Ia menyinggung berbagai kasus kekerasan yang belum terselesaikan secara adil, termasuk kasus extra judicial killing terhadap almarhum Romdhon asal Lampung Timur yang hingga kini belum diusut tuntas. Kasus tersebut didampingi oleh LBH Bandar Lampung.
BEM Unila juga menyoroti kriminalisasi terhadap lima mahasiswa peserta aksi May Day di Semarang yang hingga kini masih berstatus tersangka. Di sisi lain, penyelidikan terhadap dugaan penyiksaan peserta diklat Mahasiswa Pecinta Alam (Mahepel) belum menunjukkan progres berarti.
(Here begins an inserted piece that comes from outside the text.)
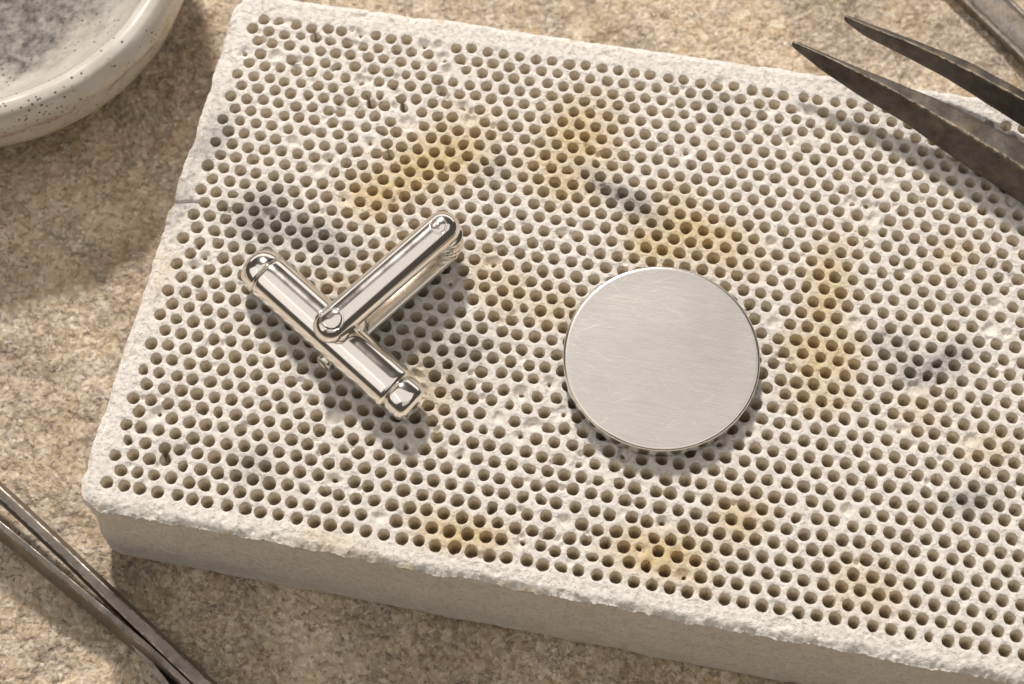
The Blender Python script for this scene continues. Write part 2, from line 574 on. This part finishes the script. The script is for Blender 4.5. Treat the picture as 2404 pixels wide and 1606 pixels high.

Data dari KontraS menyebutkan, sepanjang Juli 2024 hingga Juni 2025, terdapat 38 peristiwa penyiksaan oleh institusi Polri. Hal ini dianggap sebagai bukti bahwa kekerasan oleh aparat bukan fenomena terisolasi, melainkan pola yang mengakar.
“Alih-alih menyelesaikan masalah, Polri sibuk membangun citra humanis lewat hiburan dan budaya. Pembentukan Bhayangkara Presisi FC dan pelibatan artis hanyalah wajah manis yang menutupi kekerasan struktural,” tegas Ammar.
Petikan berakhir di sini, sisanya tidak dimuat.